Museums at Risk Register
In last November’s Museums Journal, Stuart Davis suggested the creation of a ‘Museums at Risk Register’ which would “mirror English Heritage”. What Professor Davis fails to take account of is that English Heritage’s Register is the second part of a two part process. The first stage undertakes an assessment of what is actually worth saving thought its myriad lists and schedules. It is only from these qualitative lists that it decides what is at risk and needs saving. English Heritage makes no attempt to intervene in every building that is at risk of destruction, but focuses its efforts in saving what it considers worth saving.
Surely this is the approach that needs be taken for museums: before rushing in to save a museum it needs to be understood whether the museum should or could be saved. There may be instances where a museum has little community value and a collection that, for the greater part, adds little to the region. Also, a museum simply may not be sustainable (using the widest definition of the term) no matter what resources are directed towards it due to some inherent weakness.

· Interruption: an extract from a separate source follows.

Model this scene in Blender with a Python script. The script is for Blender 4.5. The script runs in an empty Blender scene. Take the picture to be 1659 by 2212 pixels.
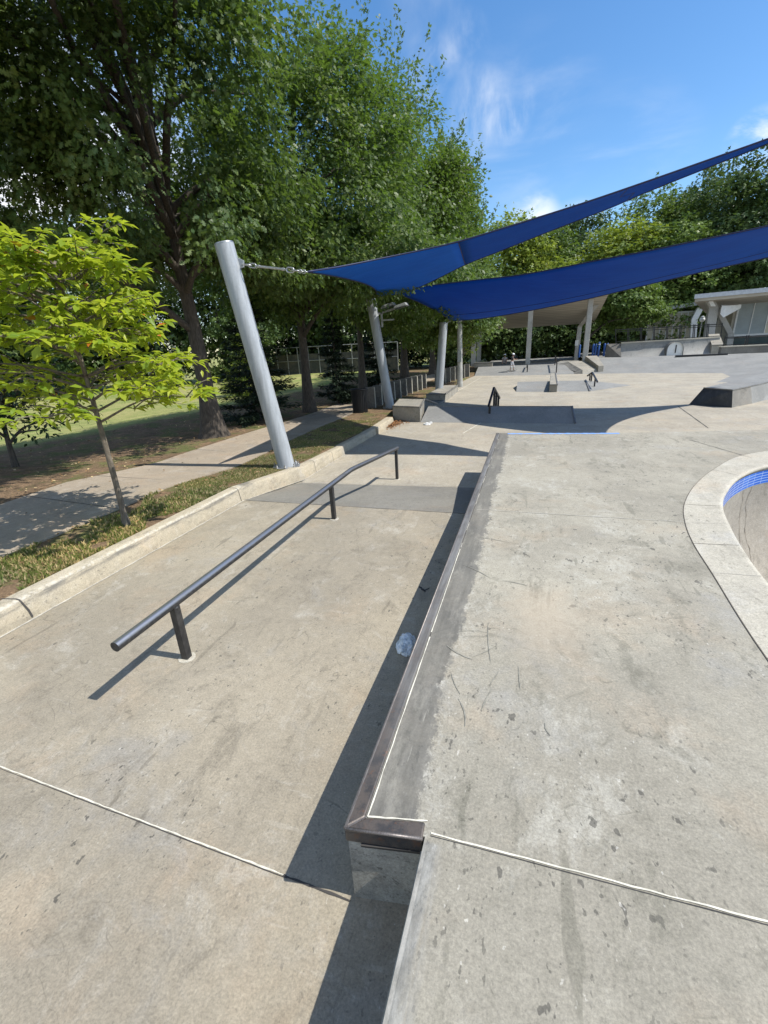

I would not advocate that there should be a wholesale closure of unpopular museums or the winding up of museums that are dealing with short term governance difficulties, but if we are going to make the sector as a whole stronger we needed to know what we want to save and why. The propping up of unsustainable institutions may give short term victories but could weaken the sector in the long term as they suck in resources that could be better used elsewhere.
Could a better approach be to firstly identify what can and should be saved? And if an institution as a whole is not sustainable, or not worth saving, should we be developing alternative solutions – developing strategies to help institutions wind up ethically whist preserving the significant parts of the collection and maintaining public confidence in the sector as a whole?
I admit that things are never this black and white and maybe I am being deliberately controversial. But what do you think?